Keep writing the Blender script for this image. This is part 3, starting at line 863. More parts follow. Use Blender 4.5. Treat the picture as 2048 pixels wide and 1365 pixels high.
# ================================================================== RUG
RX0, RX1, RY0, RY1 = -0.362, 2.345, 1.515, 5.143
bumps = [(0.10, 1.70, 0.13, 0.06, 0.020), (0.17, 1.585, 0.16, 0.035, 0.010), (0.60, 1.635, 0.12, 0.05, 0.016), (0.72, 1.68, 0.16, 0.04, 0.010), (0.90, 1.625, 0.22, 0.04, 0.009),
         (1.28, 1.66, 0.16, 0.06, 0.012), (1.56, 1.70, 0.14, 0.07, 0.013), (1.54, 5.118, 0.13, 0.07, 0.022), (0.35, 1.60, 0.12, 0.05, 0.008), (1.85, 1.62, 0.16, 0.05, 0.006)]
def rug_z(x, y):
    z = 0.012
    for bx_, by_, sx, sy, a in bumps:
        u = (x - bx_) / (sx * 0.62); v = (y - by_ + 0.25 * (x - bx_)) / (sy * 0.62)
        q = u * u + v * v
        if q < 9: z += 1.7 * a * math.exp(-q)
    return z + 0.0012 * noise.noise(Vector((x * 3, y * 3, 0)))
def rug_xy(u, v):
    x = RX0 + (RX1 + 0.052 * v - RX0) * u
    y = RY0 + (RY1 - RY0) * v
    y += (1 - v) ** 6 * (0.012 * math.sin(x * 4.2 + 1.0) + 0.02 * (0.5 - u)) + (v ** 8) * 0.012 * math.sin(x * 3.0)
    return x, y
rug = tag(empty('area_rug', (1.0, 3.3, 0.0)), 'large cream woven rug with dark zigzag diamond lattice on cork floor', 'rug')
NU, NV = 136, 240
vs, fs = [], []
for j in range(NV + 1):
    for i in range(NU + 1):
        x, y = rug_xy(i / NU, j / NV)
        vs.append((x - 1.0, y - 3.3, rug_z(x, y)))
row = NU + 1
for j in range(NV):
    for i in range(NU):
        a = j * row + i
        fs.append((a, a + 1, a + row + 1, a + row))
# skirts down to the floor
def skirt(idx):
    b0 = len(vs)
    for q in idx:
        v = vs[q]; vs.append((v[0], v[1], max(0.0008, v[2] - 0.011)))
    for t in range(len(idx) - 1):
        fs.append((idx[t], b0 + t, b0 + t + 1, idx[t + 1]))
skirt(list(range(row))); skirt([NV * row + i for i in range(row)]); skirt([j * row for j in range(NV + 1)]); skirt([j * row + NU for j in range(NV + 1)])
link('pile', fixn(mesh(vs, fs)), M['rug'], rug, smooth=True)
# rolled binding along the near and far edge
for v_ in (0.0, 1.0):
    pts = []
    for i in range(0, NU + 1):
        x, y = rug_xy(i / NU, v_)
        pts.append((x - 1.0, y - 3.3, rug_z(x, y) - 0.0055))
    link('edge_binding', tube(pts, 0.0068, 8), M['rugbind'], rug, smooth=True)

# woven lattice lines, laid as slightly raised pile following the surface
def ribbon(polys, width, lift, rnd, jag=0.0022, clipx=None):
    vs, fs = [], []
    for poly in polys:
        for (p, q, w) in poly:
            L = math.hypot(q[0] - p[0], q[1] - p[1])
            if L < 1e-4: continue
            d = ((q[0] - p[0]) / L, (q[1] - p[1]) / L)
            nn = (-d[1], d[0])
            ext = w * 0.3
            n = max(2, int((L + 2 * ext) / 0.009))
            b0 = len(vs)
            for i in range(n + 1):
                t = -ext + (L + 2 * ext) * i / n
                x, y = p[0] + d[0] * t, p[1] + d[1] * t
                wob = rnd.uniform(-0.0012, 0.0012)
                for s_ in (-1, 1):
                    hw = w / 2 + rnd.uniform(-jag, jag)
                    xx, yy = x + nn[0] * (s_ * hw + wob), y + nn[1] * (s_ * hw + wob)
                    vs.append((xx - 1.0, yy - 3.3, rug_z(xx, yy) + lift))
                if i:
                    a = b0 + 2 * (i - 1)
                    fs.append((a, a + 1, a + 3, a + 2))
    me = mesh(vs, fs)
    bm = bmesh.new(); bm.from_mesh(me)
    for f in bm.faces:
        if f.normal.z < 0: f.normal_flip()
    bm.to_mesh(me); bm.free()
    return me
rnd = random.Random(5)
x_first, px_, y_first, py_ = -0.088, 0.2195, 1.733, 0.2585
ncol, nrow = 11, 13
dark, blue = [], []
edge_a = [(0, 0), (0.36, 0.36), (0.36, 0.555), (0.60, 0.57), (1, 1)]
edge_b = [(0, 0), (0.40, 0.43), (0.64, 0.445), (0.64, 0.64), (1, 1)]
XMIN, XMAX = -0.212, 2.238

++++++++

**Exercise aim**.
Write out the whole listing again. Match it word for word.

**Solution below**.
Keep writing the Blender script for this image. This is part 3, starting at line 863. More parts follow. Use Blender 4.5. Treat the picture as 2048 pixels wide and 1365 pixels high.
# ================================================================== RUG
RX0, RX1, RY0, RY1 = -0.362, 2.345, 1.515, 5.143
bumps = [(0.10, 1.70, 0.13, 0.06, 0.020), (0.17, 1.585, 0.16, 0.035, 0.010), (0.60, 1.635, 0.12, 0.05, 0.016), (0.72, 1.68, 0.16, 0.04, 0.010), (0.90, 1.625, 0.22, 0.04, 0.009),
         (1.28, 1.66, 0.16, 0.06, 0.012), (1.56, 1.70, 0.14, 0.07, 0.013), (1.54, 5.118, 0.13, 0.07, 0.022), (0.35, 1.60, 0.12, 0.05, 0.008), (1.85, 1.62, 0.16, 0.05, 0.006)]
def rug_z(x, y):
    z = 0.012
    for bx_, by_, sx, sy, a in bumps:
        u = (x - bx_) / (sx * 0.62); v = (y - by_ + 0.25 * (x - bx_)) / (sy * 0.62)
        q = u * u + v * v
        if q < 9: z += 1.7 * a * math.exp(-q)
    return z + 0.0012 * noise.noise(Vector((x * 3, y * 3, 0)))
def rug_xy(u, v):
    x = RX0 + (RX1 + 0.052 * v - RX0) * u
    y = RY0 + (RY1 - RY0) * v
    y += (1 - v) ** 6 * (0.012 * math.sin(x * 4.2 + 1.0) + 0.02 * (0.5 - u)) + (v ** 8) * 0.012 * math.sin(x * 3.0)
    return x, y
rug = tag(empty('area_rug', (1.0, 3.3, 0.0)), 'large cream woven rug with dark zigzag diamond lattice on cork floor', 'rug')
NU, NV = 136, 240
vs, fs = [], []
for j in range(NV + 1):
    for i in range(NU + 1):
        x, y = rug_xy(i / NU, j / NV)
        vs.append((x - 1.0, y - 3.3, rug_z(x, y)))
row = NU + 1
for j in range(NV):
    for i in range(NU):
        a = j * row + i
        fs.append((a, a + 1, a + row + 1, a + row))
# skirts down to the floor
def skirt(idx):
    b0 = len(vs)
    for q in idx:
        v = vs[q]; vs.append((v[0], v[1], max(0.0008, v[2] - 0.011)))
    for t in range(len(idx) - 1):
        fs.append((idx[t], b0 + t, b0 + t + 1, idx[t + 1]))
skirt(list(range(row))); skirt([NV * row + i for i in range(row)]); skirt([j * row for j in range(NV + 1)]); skirt([j * row + NU for j in range(NV + 1)])
link('pile', fixn(mesh(vs, fs)), M['rug'], rug, smooth=True)
# rolled binding along the near and far edge
for v_ in (0.0, 1.0):
    pts = []
    for i in range(0, NU + 1):
        x, y = rug_xy(i / NU, v_)
        pts.append((x - 1.0, y - 3.3, rug_z(x, y) - 0.0055))
    link('edge_binding', tube(pts, 0.0068, 8), M['rugbind'], rug, smooth=True)

# woven lattice lines, laid as slightly raised pile following the surface
def ribbon(polys, width, lift, rnd, jag=0.0022, clipx=None):
    vs, fs = [], []
    for poly in polys:
        for (p, q, w) in poly:
            L = math.hypot(q[0] - p[0], q[1] - p[1])
            if L < 1e-4: continue
            d = ((q[0] - p[0]) / L, (q[1] - p[1]) / L)
            nn = (-d[1], d[0])
            ext = w * 0.3
            n = max(2, int((L + 2 * ext) / 0.009))
            b0 = len(vs)
            for i in range(n + 1):
                t = -ext + (L + 2 * ext) * i / n
                x, y = p[0] + d[0] * t, p[1] + d[1] * t
                wob = rnd.uniform(-0.0012, 0.0012)
                for s_ in (-1, 1):
                    hw = w / 2 + rnd.uniform(-jag, jag)
                    xx, yy = x + nn[0] * (s_ * hw + wob), y + nn[1] * (s_ * hw + wob)
                    vs.append((xx - 1.0, yy - 3.3, rug_z(xx, yy) + lift))
                if i:
                    a = b0 + 2 * (i - 1)
                    fs.append((a, a + 1, a + 3, a + 2))
    me = mesh(vs, fs)
    bm = bmesh.new(); bm.from_mesh(me)
    for f in bm.faces:
        if f.normal.z < 0: f.normal_flip()
    bm.to_mesh(me); bm.free()
    return me
rnd = random.Random(5)
x_first, px_, y_first, py_ = -0.088, 0.2195, 1.733, 0.2585
ncol, nrow = 11, 13
dark, blue = [], []
edge_a = [(0, 0), (0.36, 0.36), (0.36, 0.555), (0.60, 0.57), (1, 1)]
edge_b = [(0, 0), (0.40, 0.43), (0.64, 0.445), (0.64, 0.64), (1, 1)]
XMIN, XMAX = -0.212, 2.238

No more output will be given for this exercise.